### Record extracts:
══════════════════════════════

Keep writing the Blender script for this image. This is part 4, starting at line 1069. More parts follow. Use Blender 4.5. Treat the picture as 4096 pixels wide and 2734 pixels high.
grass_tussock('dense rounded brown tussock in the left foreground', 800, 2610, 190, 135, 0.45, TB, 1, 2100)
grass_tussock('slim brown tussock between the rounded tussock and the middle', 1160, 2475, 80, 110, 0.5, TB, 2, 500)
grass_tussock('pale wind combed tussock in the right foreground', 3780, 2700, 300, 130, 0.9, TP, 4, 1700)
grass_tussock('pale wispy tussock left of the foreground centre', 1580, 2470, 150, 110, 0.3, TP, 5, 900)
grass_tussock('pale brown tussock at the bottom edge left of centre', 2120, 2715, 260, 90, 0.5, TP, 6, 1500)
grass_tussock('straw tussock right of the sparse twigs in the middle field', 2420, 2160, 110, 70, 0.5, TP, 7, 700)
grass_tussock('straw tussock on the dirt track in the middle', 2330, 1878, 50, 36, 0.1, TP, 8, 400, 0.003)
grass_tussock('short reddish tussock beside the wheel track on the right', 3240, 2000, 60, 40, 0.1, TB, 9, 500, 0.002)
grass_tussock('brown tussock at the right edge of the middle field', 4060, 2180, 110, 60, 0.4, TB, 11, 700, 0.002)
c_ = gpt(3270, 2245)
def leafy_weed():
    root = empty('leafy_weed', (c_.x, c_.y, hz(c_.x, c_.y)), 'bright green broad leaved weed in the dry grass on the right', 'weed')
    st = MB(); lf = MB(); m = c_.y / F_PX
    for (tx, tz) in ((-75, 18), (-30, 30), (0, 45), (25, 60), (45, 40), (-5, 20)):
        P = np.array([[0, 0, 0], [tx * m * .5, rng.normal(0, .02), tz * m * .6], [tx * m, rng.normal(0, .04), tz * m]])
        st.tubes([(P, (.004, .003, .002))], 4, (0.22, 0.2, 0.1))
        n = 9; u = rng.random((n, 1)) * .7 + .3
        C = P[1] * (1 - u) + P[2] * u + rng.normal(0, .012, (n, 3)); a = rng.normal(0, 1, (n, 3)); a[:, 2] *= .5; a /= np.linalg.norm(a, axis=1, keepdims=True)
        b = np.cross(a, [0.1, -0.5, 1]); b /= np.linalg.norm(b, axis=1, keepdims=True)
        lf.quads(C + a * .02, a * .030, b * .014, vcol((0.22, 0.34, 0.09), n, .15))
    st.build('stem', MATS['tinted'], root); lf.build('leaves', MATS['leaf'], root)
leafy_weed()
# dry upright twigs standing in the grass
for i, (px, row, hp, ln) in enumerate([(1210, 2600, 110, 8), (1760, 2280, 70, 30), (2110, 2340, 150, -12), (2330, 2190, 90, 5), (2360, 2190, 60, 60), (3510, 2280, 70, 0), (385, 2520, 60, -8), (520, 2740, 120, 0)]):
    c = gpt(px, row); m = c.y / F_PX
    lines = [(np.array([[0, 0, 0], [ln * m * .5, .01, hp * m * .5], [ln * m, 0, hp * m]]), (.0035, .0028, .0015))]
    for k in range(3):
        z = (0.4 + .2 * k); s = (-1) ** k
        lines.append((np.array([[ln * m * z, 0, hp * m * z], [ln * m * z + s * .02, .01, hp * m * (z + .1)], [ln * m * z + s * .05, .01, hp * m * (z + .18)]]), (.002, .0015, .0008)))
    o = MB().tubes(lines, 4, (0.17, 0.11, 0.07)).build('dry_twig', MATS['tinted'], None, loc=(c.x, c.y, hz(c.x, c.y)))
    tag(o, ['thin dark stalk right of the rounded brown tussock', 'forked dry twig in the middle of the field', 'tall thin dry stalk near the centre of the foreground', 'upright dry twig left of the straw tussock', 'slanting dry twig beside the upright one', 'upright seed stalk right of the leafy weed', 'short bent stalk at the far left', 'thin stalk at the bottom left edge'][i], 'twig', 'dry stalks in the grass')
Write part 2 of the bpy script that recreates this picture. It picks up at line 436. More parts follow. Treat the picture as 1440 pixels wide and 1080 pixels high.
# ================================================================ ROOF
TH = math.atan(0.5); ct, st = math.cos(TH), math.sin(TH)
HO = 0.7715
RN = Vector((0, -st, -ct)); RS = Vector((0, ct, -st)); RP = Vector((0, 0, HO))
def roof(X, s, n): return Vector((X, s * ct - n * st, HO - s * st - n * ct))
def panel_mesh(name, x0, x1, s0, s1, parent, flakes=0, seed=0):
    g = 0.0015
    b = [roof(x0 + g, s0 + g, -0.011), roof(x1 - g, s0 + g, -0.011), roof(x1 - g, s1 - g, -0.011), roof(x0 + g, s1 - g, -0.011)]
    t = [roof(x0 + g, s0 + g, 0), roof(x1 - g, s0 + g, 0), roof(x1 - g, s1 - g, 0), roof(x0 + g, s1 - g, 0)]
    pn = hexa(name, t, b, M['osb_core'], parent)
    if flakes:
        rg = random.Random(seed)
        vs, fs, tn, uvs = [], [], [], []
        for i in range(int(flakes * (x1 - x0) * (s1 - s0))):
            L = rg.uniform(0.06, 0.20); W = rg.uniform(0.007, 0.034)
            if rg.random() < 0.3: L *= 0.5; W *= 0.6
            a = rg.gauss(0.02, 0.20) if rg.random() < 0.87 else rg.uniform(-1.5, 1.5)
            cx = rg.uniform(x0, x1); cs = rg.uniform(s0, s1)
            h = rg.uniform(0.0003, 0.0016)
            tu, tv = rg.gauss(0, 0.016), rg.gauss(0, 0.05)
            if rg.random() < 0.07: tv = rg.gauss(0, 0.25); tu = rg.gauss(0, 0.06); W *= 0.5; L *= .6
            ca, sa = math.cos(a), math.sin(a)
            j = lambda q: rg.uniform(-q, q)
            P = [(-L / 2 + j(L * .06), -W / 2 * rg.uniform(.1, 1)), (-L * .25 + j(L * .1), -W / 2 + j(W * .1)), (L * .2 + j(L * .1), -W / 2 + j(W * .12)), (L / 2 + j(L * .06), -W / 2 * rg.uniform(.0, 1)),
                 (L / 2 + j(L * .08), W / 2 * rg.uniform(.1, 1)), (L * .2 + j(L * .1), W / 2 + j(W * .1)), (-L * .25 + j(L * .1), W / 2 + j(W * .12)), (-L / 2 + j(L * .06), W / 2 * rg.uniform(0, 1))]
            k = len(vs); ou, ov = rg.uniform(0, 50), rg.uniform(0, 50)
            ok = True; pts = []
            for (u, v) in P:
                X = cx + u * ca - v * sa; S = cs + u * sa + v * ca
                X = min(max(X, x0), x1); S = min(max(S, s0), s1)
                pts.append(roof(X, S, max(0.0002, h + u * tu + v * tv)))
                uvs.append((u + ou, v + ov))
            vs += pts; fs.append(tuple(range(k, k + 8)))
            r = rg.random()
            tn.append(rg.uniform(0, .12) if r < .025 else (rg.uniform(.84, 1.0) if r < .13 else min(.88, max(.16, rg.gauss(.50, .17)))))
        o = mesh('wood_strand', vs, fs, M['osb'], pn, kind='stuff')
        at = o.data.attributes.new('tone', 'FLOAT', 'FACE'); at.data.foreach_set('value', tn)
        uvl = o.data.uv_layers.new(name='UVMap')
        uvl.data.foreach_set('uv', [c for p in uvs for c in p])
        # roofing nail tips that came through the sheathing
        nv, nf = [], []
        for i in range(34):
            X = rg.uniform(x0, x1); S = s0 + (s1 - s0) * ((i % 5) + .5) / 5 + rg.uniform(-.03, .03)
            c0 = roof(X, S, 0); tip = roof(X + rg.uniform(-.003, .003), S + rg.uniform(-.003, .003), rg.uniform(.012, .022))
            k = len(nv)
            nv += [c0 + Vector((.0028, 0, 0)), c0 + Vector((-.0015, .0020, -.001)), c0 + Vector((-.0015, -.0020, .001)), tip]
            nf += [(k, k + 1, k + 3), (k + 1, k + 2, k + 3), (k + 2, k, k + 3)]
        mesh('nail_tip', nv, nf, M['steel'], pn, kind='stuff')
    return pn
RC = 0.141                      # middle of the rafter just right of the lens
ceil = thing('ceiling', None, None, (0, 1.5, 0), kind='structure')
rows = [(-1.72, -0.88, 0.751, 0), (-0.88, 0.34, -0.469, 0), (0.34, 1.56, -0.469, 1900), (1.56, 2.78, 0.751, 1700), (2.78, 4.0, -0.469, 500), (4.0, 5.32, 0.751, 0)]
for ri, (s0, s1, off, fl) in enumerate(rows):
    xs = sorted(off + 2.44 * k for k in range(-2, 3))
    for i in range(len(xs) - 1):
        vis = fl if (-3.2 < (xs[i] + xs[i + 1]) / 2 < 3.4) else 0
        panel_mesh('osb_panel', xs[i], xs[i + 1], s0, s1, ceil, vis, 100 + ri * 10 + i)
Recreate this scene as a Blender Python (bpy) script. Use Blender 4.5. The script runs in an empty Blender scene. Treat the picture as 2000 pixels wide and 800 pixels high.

══════════════════════════════

### Task prompt:
Gather and copy every line of the data in which the string "follow" is found.

### Response to the exercise:
Keep writing the Blender script for this image. This is part 4, starting at line 1069. More parts follow. Use Blender 4.5. Treat the picture as 4096 pixels wide and 2734 pixels high.
Write part 2 of the bpy script that recreates this picture. It picks up at line 436. More parts follow. Treat the picture as 1440 pixels wide and 1080 pixels high.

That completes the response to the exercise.